[Items from a dataset]
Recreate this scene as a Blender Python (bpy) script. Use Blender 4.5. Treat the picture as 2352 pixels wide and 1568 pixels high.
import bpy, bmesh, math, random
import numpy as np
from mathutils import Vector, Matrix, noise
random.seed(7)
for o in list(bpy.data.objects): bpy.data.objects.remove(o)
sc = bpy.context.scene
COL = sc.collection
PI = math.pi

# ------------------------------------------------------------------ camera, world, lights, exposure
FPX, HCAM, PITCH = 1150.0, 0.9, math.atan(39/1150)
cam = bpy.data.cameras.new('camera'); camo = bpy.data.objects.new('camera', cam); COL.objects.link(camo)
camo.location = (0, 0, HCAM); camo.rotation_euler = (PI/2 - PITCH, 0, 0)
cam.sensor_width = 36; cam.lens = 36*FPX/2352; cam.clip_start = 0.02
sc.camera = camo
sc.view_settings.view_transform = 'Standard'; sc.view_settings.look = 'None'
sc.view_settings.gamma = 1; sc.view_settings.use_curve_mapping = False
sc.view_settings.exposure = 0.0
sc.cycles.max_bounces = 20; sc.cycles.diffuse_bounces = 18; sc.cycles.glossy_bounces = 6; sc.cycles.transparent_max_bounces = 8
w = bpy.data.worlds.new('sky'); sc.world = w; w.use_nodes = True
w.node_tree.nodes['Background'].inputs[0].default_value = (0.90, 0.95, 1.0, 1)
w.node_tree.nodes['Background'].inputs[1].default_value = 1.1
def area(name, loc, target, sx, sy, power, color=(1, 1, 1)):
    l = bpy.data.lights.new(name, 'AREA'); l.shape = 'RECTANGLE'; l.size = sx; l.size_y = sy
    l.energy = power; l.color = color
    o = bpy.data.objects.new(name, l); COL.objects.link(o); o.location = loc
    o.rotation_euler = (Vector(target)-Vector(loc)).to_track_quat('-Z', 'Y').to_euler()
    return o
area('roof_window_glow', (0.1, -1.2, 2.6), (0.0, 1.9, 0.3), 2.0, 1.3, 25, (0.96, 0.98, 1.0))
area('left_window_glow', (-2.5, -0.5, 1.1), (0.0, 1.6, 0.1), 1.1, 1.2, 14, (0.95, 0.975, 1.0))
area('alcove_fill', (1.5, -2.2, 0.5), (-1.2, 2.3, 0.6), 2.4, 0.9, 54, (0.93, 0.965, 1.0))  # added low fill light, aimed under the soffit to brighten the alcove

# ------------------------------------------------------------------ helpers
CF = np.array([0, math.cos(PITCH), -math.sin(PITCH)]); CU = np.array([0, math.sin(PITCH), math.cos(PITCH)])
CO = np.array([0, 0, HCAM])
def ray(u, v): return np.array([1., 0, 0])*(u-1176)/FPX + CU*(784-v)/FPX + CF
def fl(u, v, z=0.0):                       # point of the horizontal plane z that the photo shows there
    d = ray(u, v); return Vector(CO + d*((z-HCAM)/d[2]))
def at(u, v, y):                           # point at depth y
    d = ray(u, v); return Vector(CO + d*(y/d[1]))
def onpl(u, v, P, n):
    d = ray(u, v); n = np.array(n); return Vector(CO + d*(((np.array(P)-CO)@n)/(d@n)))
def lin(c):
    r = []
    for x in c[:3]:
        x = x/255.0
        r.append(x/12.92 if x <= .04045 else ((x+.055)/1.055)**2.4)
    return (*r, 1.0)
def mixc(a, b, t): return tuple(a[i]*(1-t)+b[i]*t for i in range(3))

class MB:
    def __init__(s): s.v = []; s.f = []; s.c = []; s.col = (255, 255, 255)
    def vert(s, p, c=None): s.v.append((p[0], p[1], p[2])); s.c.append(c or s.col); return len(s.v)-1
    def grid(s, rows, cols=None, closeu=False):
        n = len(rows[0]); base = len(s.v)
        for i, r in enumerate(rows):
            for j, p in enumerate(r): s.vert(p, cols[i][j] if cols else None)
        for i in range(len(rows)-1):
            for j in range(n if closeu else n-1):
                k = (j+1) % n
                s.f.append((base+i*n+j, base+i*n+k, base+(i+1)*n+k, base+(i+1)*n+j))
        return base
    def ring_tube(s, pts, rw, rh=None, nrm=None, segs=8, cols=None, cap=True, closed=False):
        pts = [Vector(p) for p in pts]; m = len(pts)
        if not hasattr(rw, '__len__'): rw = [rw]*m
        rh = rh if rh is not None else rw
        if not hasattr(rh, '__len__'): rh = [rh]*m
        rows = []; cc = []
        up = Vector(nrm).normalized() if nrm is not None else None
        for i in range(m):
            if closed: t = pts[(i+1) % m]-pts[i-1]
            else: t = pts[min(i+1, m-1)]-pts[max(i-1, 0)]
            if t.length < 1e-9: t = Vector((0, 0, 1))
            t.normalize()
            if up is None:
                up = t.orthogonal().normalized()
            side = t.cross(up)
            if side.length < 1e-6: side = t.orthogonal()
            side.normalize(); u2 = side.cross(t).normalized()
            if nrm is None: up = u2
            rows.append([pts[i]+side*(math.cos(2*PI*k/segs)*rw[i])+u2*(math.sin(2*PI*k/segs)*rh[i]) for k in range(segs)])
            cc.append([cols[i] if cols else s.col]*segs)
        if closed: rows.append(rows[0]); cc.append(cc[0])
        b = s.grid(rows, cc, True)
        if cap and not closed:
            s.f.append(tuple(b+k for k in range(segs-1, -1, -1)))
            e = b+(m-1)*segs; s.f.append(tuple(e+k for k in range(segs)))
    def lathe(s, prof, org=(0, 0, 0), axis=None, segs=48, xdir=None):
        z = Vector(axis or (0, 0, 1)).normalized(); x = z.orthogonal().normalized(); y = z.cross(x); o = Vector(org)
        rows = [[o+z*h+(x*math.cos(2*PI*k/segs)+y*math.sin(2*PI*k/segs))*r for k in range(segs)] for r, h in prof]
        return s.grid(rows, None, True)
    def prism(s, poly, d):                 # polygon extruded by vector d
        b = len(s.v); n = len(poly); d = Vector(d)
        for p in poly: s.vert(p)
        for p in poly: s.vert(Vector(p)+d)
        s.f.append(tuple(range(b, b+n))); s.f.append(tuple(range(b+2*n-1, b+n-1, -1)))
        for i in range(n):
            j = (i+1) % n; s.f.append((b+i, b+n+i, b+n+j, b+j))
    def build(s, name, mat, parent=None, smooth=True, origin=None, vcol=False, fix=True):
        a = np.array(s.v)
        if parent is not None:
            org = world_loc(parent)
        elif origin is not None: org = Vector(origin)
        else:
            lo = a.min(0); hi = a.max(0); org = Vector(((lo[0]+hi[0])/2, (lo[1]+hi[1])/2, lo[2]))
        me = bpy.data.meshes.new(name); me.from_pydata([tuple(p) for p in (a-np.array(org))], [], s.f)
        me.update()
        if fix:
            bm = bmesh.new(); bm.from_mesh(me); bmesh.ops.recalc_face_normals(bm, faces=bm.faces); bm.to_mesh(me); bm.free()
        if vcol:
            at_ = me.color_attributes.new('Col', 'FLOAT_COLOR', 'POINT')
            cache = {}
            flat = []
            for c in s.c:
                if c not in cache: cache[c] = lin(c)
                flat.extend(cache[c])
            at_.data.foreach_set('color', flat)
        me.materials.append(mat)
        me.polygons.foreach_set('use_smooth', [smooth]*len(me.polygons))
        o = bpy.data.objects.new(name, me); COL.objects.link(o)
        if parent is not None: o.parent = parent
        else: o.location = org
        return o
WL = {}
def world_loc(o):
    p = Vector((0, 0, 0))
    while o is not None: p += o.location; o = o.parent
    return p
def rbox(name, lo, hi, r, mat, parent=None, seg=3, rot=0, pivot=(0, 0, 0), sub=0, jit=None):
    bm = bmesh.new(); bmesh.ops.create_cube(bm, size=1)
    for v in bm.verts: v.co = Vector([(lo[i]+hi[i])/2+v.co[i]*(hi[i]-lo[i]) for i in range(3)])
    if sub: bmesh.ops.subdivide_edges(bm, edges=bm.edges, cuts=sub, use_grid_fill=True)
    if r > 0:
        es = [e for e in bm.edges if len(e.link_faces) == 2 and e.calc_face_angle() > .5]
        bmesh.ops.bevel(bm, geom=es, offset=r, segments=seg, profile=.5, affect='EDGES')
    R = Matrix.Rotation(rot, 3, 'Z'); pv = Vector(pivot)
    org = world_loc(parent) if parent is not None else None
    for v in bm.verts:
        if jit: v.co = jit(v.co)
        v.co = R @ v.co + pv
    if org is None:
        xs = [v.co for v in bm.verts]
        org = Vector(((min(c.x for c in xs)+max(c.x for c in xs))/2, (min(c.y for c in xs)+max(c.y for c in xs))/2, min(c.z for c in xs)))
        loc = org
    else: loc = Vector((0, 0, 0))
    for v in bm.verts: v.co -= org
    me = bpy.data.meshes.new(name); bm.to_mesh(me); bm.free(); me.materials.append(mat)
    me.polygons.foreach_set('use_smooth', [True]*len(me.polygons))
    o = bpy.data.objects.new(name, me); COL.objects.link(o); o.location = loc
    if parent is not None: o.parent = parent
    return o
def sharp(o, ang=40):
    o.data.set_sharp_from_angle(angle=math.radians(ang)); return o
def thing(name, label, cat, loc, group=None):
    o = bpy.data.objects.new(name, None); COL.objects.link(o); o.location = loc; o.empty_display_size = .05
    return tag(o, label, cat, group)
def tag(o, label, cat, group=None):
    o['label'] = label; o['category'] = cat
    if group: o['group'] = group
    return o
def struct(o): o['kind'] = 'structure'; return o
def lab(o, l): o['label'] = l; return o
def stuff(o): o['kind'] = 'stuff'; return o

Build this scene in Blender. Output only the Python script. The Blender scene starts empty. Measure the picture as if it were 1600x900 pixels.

What you need to do:
Please repeat word for word the lines above that run from the beginning through the line containing "PI = math.pi", keeping both the first and that last line.

Expected answer:
Recreate this scene as a Blender Python (bpy) script. Use Blender 4.5. Treat the picture as 2352 pixels wide and 1568 pixels high.
import bpy, bmesh, math, random
import numpy as np
from mathutils import Vector, Matrix, noise
random.seed(7)
for o in list(bpy.data.objects): bpy.data.objects.remove(o)
sc = bpy.context.scene
COL = sc.collection
PI = math.pi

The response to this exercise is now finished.